Osman’s newest secured the overall pole position on sales of just under 23,000 copies last week through Nielsen BookScan’s Total Consumer Market – the title also shifted almost 3,000 units in trade paperback. In the month since it was released, We Solve Murders has sold 220,000 copies for £2.7m. Rooney’s Intermezzo slips to second, its 19,902-unit haul just under half of what it achieved in its launch in the previous seven-day period.
With his overall number one, Osman of course bags another Original Fiction (OF) number one, his 71st since The Thursday Murder Club (Viking) was launched in September 2020 – meaning that one in every three weeks since his fiction début, an Osman novel has perched atop the OF chart.
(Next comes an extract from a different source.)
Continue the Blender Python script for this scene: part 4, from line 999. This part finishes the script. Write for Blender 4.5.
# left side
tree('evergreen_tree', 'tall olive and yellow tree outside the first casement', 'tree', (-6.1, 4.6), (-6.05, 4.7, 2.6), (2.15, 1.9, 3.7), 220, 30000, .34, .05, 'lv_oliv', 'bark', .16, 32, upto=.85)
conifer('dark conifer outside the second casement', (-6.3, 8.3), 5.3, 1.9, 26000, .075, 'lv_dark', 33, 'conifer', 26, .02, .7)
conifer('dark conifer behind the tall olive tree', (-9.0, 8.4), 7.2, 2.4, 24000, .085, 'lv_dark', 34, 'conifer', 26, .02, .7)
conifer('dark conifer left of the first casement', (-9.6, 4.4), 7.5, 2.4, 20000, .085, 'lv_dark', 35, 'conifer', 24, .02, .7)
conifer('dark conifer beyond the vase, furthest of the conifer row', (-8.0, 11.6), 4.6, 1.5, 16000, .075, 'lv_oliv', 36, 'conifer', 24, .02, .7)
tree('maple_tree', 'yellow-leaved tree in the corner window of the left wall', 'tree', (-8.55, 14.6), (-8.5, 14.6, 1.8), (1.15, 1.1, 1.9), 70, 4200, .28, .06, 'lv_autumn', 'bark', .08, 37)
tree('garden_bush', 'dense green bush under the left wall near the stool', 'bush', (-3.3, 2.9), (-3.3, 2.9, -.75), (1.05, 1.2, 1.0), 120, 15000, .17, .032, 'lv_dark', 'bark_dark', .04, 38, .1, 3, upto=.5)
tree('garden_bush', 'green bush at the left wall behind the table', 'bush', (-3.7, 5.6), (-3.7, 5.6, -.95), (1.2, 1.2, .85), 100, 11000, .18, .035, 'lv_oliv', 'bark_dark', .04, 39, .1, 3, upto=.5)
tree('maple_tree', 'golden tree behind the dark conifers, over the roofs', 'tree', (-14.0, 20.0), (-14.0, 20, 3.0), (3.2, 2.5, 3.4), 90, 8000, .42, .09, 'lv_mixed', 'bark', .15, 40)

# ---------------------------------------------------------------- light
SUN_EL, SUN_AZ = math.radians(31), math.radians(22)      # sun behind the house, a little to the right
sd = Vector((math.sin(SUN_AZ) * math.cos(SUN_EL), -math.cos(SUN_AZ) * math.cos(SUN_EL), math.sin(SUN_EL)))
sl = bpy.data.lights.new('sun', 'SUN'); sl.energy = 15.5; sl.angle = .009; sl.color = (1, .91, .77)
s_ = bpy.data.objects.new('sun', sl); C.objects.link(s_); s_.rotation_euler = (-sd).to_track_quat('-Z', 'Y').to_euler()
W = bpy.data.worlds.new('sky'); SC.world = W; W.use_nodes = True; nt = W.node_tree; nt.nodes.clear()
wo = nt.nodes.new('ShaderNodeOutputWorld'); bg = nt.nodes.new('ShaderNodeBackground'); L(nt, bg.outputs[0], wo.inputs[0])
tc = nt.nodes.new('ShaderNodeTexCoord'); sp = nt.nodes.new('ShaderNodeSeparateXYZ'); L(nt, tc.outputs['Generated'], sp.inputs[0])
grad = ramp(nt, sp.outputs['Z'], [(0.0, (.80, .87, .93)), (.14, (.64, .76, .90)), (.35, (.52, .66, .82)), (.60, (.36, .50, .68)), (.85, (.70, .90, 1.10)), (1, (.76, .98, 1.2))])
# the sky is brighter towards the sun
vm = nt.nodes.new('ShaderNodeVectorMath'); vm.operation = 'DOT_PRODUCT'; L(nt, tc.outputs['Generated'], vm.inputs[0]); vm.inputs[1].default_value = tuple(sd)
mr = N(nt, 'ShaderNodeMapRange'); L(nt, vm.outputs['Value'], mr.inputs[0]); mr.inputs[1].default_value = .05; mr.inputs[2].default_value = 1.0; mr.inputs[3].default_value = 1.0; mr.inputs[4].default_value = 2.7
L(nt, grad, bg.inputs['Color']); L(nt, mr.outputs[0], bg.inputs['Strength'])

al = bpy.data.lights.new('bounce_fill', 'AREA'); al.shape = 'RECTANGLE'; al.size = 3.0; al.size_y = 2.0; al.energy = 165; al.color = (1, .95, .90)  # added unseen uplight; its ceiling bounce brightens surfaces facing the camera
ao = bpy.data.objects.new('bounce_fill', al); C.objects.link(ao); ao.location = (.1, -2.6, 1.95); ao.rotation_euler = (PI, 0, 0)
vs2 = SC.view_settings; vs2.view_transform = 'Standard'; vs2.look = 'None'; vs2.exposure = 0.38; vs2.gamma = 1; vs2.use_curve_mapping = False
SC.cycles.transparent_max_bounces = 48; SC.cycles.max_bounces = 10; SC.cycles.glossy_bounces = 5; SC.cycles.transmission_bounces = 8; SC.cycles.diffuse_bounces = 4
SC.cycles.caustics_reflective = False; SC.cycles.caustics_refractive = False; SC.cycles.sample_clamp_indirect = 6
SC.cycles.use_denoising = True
With a 24% surge through the TCM week-on-week to just under 9,000 copies, The Dinosaur that Pooped Halloween! led not only the spooky surge, but bagged the Children’s number one. It is the first kid’s top spot for the now 13-strong Dinosaur that Pooped… series outside of World Book Day titles (The Dinosaur that Pooped A Lot! WBD edition notched four consecutive Children’s number ones in March 2015). Fletcher, Poynter and Parsons’ book has now sold 97,000 copies since it was released in 2022, 90% of those sales have come in the months of September and October.
Fletcher, Poynter and Parsons’ book also headed the Children’s Pre-school chart, which had 14 of its top 20 titles with Halloween themes, including Martha Mumford and Cherie Zamazing’s We’re Going on a Ghost Hunt (Bloomsbury), two versions of Julia Donaldson and Axel Scheffler’s Room on a Broom (Macmillan Children’s) and Janet and Allan Ahlberg’s classic Funnybones (Puffin).
In Mass Market Fiction (MMF) Harlan Coben’s re-issued 2016 Myron Bolitar thriller, Home (Arrow), rose 54% week-on-week to just over 13,000 copies, displacing Laurie Gilmore’s The Pumpkin Spice Café (One More Chapter) from the top. Somewhat surprisingly, this is only Coben’s seventh time atop MMF.
In a relatively light publication week, Jamie Oliver’s Simply Jamie (Michael Joseph) held on to the Hardback Non-Fiction number one for a second week on the trot. Simply Jamie was the only HBNF title to crack the five-figure volume mark (10,084 units) with the Guinness World Records 2025 a distant second on 6,422 copies.
Though this is not the strongest season for Paperback Non-Fiction (PBNF), the newsiest release of the week was arguably Judi Dench’s Shakespeare: The Man Who Pays the Rent (Penguin), as the title dropped in the week her friend, frequent collaborator and fellow national treasure, Maggie Smith died. Perhaps that, and a few marquee events, helped Dench’s book at the tills as is it sold 3,856 copies to displace Rory Stewart’s Politics on the Edge (Vintage) from its near-customary PBNF top spot.
Overall it was something of a drab week for British bookseller, with £34.2m shifted through the TCM, a 2.5% drop on the previous seven days, and flat on the same period in 2023.